Just checked the label again. teaspoons ya idjit
High fructose corn syrup is listed multiple times.
I’ll try it again sparingly
Has he ever communicated (either directly to you, or perhaps through Ms. Drunken Friend) just what his concerns might be?
I’m going to guess “there was a period when I was small when, from my child’s perspective, you couldn’t manage, which, unexamined, still colours my opinion of you” rather than a specific concern one could articulate.
No. At least I don’t think he told her details, but I didn’t talk to her. The fact is: he isn’t here, and doesn’t know a damn thing. I mean he knows what went wrong this time and how it’s been addressed. Why he thinks his dad is not getting proper care escapes me. I and his dad, who does not have any form of dementia made a wrong decision and will be more careful going forward. It seems odd to want to call social services for a guy who is competent. We see his doctors regularly, and I keep the family informed about what is going on. My son has said his worries were taken care of a couple days in, and especially after he talked to his dad Xmas day.
He hasn’t seen fit to really communicate with me about it until I confronted him, and then it was excuses and I’m sorrys.
That puts people out of work though. You support that? Mention it to management; maybe they can get her hand sanitizer.
The self-checkouts do not put nearly as many people out of work as a grocery store’s general refusal to staff adequately. In theory, the people no longer tied to the register could clean or stock or help customers or any number of other things. There is still work for them to usefully do, but it’s cheaper to just hope customers ignore a little dirt, missing items, and then google any questions they might have.
At least, that seems to be my local store’s approach. The self checkouts made no difference, because they are still overseen by the same number of cashiers (one, most of the day). It’s just the lines are shorter now. They were never going to hire those cashiers.
Sadly, you are right on all counts: they intentionally understaff for a job where they are under paid and abused regularly by the public. Management regularly threatens them, stating that there are cameras everywhere and that if they talk back or undercharge friends/relatives or eat for lunch/pocket the slightest thing w/o paying for it beforehand that they are immediately fired.
But there’s no shortage of people listed weekly on the community’s police page arrested for shoplifting food.
I haven’t done that kind of work for almost 30 years but that sounds exactly like my experience working in retail.
Not my experience in retail at all, but then again I haven’t worked for mega corporations. A friend does work for Target. She started as a night receiver of shipments and is now in loss prevention. She says it’s nearly impossible to get fired from there without a serious breach.

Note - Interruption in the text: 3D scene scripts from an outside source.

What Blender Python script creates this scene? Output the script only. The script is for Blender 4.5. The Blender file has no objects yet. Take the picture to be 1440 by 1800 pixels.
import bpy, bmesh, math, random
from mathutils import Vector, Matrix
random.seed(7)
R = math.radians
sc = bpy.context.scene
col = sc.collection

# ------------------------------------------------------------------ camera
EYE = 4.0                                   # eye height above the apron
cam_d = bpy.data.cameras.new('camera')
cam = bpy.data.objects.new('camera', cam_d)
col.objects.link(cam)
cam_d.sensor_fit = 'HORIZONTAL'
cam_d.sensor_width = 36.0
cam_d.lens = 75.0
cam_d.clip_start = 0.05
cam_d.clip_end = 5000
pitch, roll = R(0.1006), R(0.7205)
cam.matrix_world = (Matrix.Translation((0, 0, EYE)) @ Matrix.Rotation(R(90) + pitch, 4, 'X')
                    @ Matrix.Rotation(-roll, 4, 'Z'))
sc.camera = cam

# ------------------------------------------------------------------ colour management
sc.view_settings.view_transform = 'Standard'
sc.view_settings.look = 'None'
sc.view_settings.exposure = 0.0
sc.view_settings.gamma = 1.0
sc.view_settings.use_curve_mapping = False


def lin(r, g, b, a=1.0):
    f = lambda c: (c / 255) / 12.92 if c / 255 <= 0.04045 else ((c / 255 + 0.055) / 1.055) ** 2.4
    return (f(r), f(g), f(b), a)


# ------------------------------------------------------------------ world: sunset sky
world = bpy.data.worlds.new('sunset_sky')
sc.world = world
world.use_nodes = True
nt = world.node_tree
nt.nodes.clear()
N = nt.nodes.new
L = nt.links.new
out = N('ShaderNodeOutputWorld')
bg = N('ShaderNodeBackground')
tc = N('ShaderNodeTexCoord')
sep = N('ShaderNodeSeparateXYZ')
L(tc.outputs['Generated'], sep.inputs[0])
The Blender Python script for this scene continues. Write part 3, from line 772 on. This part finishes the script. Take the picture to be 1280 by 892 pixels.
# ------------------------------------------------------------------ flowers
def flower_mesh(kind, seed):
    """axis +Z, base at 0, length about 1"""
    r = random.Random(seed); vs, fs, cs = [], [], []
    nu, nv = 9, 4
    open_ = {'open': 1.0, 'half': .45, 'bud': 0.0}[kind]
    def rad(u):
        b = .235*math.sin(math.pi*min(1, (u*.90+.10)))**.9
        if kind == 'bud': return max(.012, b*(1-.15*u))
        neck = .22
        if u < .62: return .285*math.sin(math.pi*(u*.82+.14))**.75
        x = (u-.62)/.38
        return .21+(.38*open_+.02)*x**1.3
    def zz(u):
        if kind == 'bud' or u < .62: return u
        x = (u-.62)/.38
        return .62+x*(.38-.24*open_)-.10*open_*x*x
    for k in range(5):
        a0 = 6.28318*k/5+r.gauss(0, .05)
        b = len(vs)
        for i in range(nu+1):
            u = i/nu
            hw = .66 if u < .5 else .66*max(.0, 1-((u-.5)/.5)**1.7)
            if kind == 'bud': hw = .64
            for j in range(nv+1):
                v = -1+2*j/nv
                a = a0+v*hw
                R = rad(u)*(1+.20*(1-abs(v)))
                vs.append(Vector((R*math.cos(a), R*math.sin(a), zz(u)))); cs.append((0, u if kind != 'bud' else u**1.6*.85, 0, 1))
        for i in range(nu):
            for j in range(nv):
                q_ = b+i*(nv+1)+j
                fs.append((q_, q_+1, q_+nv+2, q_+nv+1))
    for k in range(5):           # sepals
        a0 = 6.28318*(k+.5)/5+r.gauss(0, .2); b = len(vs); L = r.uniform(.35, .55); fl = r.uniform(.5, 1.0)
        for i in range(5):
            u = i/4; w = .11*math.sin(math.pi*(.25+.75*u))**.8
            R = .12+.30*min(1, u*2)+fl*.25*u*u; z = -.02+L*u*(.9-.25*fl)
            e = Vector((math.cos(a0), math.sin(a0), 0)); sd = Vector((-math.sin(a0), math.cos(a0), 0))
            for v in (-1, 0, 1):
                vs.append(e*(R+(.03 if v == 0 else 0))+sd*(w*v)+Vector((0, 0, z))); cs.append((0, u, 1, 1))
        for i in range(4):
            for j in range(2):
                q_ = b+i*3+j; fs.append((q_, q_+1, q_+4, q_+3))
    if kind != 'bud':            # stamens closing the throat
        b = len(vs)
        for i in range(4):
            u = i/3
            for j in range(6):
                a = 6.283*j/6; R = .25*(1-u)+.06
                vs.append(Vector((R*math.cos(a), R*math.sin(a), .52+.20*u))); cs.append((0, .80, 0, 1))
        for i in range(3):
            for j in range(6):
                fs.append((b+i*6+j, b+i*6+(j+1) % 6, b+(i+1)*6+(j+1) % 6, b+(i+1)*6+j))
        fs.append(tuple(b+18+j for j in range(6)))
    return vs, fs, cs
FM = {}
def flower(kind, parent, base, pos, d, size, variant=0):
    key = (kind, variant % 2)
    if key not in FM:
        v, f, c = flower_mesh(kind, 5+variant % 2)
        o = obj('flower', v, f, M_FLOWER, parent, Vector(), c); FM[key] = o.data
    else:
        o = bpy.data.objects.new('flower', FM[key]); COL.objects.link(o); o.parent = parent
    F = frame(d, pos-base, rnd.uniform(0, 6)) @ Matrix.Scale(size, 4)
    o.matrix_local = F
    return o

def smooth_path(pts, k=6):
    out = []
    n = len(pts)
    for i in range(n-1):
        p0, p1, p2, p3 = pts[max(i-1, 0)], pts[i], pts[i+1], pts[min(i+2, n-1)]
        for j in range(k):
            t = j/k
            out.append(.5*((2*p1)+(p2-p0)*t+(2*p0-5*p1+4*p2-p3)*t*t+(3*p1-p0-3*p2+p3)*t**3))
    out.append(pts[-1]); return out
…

A parent whose kid went to school with mine way back in the day worked as a greeter at a supermarket for a short spell & had the same training as most of the new hires. He said he’ll never forget the line,
“Remember, I’ll never fire you. You’ll fire yourself…”
.
.
Also, I have to admit a personal failing and possibly ‘flexible morals’ on my part. If some Ass steals an Xbox or a big Screen TV, arrest & jail him. If some kid hasn’t eaten in a day or two and tries to run out with a box of cereal… just to eat… it just seems different somehow.
Ah yes, the Jean Valjean excuse. The thing is, the kid stealing the Xbox is probably going to sell it to get money for food.
or drugs
And the mouse invasion continues. I’ve tried to explain again and again – if you don’t clean up food-related messes, and you don’t store your snacks in a sealed metal or glass container, the li’l meeses will keep paying you a visit. “But I don’t understand why they keep coming back!” says one lady as she refills her open candy dish. “There’s nothing in my desk to attract them anymore, but they keep coming in here!” says another coworker, who used to keep open packs of crackers in a desk drawer and still has the crumbs to show for it. A live mouse was just spotted in the break room, where open containers of food are frequently left on the counter, food debris is often left on tables (I guess some folks assume the cleaning crew busses tables?), and containers are pretty much never rinsed before being thrown in the open-top recycle bin.
At least we’re in for some fun with the live mouse; the last time we had one scamper through the department was very entertaining.